The Special Representative is deeply concerned that the adoption of many of the provisions included within a draft code of conduct, being developed pursuant to the 2005 amendment to the Social Welfare Act 1992, would lead to violations of the Declaration on the Right and Responsibility of Individuals, Groups and Organs of Society to Promote and Protect Universally Recognized Human Rights and Fundamental Freedoms – otherwise known as the Declaration on human rights defenders – as well as other international human rights standards.

Provisions exerting governmental control over NGO access to funding from international donors, restricting the political affiliations of NGO staff, authorizing the issuance of directives to NGOs or the exercise of supervision over NGOs by the Social Welfare Council, asserting controls over the locations in which NGOs can work, imposing collective responsibility of officials and staff for activities conducted by an NGO, or stipulating that NGOs should not endanger social harmony are among some of the those that are of particular concern.

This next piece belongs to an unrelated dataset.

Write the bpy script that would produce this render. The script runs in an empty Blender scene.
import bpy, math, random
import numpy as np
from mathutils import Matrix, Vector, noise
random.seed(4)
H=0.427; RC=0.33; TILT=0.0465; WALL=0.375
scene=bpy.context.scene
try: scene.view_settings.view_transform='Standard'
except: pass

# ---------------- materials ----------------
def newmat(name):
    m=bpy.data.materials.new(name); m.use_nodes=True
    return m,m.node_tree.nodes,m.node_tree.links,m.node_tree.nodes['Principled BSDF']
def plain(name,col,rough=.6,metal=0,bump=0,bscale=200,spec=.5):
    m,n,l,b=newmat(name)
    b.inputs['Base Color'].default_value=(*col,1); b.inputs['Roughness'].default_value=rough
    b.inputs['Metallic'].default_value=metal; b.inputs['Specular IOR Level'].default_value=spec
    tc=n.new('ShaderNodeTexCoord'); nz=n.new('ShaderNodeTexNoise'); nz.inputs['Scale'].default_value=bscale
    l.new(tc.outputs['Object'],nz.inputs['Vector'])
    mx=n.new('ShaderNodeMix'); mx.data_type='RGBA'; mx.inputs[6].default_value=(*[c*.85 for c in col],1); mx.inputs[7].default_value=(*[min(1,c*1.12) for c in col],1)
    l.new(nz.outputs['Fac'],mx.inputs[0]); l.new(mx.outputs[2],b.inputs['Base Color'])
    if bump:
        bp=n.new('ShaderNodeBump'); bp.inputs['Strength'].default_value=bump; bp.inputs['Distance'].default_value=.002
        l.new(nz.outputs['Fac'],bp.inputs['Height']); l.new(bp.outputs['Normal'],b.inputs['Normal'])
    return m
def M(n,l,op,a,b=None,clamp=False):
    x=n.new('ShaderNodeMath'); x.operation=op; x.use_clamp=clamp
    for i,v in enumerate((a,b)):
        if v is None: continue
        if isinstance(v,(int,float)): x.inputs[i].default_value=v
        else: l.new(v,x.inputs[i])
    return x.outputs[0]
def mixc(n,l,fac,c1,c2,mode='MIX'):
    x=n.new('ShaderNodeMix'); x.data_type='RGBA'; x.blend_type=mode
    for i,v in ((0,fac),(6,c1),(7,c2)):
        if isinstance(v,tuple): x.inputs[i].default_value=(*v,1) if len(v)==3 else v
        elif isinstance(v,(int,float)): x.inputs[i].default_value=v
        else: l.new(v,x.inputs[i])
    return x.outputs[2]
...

The Special Representative notes that codes of conduct have been adopted in many countries but they are developed by the NGO community itself and the commitments they promulgate are entered into voluntarily by NGOs. They are not introduced by legislation and they are not subject to Governmental oversight, which can infringe upon the independence of NGOs, especially those working in the area of human rights. In addition to the regulating effect of taxation legislation and related auditing requirements, this process of voluntary self-regulation has proved extremely effective in attaining the important goals of strengthening the transparency, efficiency and accountability of NGOs.

The Special Representative calls on the Nepalese Government to reconsider introducing this code of conduct which, if adopted and implemented would violate Nepal’s international human rights obligations.